3 reasons you may need to sign a cohabitation agreement

On Behalf of | Feb 1, 2022 | Prenuptial Agreements

Not that long ago, it was highly unusual for couples to cohabitate even briefly prior to marriage. These days, though, it is increasingly common for couples to commit without ever legally marrying.

There are numerous reasons why you might not want to marry your current romantic partner. Maybe you are completely committed to each other, but you receive benefits because of your deceased spouse’s work history. Perhaps you have religious or family reasons for choosing not to marry.

Whatever your motivation is, you can still legally protect yourself and your property by negotiating and signing a cohabitation agreement with your partner. When would a cohabitation agreement be beneficial?

When you decide to have children

Perhaps one of the most compelling reasons to negotiate a cohabitation agreement with a partner is that you would like to create your own family. A cohabitation agreement allows you to outline your responsibilities to one another and to the children that you hope to have.

When unmarried couples want to have children, having an agreement in place about how to protect the rights of both parents is an important step in that process.

When you buy a house together

Jointly purchasing a home makes a lot of sense. The cost of a mortgage may be less than the price to rent a similar property. Additionally, you can accrue personal wealth in the form of equity.

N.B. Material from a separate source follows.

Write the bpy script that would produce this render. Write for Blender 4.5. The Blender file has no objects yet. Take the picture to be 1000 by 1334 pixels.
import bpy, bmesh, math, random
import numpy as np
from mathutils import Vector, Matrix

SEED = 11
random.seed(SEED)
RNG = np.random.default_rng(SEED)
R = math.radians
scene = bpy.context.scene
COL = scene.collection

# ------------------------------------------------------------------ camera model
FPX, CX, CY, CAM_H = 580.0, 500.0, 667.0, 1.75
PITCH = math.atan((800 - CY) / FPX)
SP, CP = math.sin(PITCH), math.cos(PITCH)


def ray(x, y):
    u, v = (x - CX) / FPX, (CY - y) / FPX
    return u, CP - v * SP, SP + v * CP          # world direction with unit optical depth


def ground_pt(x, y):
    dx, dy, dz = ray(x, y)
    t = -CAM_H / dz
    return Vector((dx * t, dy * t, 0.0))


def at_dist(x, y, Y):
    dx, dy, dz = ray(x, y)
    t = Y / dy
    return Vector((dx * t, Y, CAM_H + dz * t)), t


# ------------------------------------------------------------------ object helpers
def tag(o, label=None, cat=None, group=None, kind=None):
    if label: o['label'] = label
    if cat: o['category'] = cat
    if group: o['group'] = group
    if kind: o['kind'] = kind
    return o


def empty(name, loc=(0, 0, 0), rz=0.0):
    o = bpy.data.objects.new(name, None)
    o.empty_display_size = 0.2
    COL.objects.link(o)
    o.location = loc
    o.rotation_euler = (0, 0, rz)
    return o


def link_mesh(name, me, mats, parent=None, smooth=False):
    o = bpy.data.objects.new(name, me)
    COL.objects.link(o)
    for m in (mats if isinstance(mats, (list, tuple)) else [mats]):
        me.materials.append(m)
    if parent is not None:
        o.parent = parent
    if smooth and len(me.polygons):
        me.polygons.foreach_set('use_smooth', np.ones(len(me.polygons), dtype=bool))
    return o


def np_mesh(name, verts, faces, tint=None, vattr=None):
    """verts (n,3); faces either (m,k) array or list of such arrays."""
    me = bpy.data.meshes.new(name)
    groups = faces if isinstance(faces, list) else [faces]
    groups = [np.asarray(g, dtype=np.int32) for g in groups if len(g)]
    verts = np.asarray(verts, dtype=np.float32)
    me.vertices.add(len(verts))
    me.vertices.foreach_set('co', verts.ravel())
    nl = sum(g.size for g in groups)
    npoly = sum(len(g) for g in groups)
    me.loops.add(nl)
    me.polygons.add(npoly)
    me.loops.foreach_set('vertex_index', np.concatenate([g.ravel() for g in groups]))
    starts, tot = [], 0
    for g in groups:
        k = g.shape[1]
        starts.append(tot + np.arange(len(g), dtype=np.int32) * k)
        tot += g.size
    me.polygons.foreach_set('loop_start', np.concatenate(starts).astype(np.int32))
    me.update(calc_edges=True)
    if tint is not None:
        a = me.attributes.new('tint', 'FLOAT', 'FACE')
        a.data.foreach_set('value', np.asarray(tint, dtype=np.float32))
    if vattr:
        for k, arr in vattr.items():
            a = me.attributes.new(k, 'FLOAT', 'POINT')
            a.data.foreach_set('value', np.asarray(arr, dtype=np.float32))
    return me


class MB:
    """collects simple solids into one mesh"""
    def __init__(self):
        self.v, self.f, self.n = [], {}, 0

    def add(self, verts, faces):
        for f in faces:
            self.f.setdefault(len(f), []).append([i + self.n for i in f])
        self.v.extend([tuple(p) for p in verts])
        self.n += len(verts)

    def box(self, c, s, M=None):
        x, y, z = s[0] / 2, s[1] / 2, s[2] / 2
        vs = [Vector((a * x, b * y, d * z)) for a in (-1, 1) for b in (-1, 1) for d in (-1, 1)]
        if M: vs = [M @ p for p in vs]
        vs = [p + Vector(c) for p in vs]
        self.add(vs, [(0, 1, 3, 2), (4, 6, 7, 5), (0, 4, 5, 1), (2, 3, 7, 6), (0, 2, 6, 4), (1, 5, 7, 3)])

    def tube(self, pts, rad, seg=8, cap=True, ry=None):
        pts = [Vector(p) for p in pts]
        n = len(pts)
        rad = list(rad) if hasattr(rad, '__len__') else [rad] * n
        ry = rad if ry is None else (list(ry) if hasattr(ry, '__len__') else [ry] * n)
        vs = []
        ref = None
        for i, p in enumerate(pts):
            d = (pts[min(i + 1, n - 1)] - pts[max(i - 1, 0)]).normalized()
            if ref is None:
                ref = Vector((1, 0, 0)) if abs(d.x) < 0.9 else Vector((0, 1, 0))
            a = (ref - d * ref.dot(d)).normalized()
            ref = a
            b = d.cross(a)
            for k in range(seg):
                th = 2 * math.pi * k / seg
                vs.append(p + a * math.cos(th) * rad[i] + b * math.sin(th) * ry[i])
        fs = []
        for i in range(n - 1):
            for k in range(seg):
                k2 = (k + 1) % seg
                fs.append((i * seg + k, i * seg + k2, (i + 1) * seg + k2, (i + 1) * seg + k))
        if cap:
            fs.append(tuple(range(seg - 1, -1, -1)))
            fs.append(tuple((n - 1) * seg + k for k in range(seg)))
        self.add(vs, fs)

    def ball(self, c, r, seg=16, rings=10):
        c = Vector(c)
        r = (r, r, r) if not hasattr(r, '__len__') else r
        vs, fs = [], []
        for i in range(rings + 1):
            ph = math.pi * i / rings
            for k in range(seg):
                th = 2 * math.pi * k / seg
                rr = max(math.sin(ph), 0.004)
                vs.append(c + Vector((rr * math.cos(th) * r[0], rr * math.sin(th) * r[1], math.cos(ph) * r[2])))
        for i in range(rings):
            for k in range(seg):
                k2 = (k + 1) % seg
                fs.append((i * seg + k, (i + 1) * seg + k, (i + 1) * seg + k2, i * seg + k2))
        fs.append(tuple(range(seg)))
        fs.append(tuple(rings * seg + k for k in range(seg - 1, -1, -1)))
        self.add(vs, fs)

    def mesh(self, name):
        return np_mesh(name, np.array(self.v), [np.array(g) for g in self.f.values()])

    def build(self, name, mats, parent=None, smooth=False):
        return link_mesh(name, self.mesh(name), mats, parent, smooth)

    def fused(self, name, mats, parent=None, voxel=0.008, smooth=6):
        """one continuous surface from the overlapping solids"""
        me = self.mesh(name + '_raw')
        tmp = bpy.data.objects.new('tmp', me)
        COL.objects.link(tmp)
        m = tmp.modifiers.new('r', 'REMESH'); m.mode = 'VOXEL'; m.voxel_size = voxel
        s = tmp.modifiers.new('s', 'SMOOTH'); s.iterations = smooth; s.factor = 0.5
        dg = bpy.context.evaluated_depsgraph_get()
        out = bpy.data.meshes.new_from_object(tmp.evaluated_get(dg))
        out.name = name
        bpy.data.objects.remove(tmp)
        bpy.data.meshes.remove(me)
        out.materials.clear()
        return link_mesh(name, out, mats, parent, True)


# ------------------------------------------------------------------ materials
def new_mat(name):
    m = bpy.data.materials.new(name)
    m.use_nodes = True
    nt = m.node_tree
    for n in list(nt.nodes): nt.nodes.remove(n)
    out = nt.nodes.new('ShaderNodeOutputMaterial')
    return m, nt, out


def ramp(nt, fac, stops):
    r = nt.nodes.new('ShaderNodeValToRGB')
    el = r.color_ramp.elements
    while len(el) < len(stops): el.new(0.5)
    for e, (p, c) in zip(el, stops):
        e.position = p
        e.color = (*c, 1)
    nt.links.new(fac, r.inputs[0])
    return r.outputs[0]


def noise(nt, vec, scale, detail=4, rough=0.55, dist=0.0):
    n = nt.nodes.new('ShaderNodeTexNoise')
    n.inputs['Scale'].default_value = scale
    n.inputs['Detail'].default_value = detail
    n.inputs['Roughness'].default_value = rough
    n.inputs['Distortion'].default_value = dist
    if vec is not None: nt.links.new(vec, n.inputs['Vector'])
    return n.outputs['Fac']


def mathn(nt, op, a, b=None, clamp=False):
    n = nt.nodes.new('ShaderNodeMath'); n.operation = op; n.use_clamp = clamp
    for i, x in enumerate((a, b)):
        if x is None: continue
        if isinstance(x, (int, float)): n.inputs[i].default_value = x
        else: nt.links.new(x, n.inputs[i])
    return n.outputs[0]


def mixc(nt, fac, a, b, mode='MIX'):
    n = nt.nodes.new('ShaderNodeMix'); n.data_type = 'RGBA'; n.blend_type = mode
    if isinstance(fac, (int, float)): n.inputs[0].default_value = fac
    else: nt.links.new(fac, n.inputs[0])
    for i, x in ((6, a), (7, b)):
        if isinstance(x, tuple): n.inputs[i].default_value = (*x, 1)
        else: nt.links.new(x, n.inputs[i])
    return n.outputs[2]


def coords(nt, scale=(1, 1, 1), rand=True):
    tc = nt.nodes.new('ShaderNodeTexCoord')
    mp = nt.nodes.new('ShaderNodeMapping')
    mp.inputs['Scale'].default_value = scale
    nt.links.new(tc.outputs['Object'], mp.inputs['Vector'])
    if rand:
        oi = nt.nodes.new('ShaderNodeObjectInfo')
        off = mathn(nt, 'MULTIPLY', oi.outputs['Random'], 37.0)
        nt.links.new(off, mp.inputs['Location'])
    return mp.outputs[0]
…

A cohabitation agreement outlines what financial and practical responsibilities each of you have for your shared home ownership arrangements. If you do split up, that agreement will make it easier for you to decide who stays in the house or how you divide the equity you have accrued in the property during your relationship.

When one of you leaves the workforce

In order to take care of a home or raise children, it is often necessary for one spouse to put their career on the back burner and focus on the family. For unmarried couples, there is additional risk to making this sort of decision because the dependent partner has very few protections.  A cohabitation agreement can create responsibilities between the spouse who continues their career and the spouse who stays home to support.

Realizing that a cohabitation agreement could protect you might motivate you to talk about one with your partner.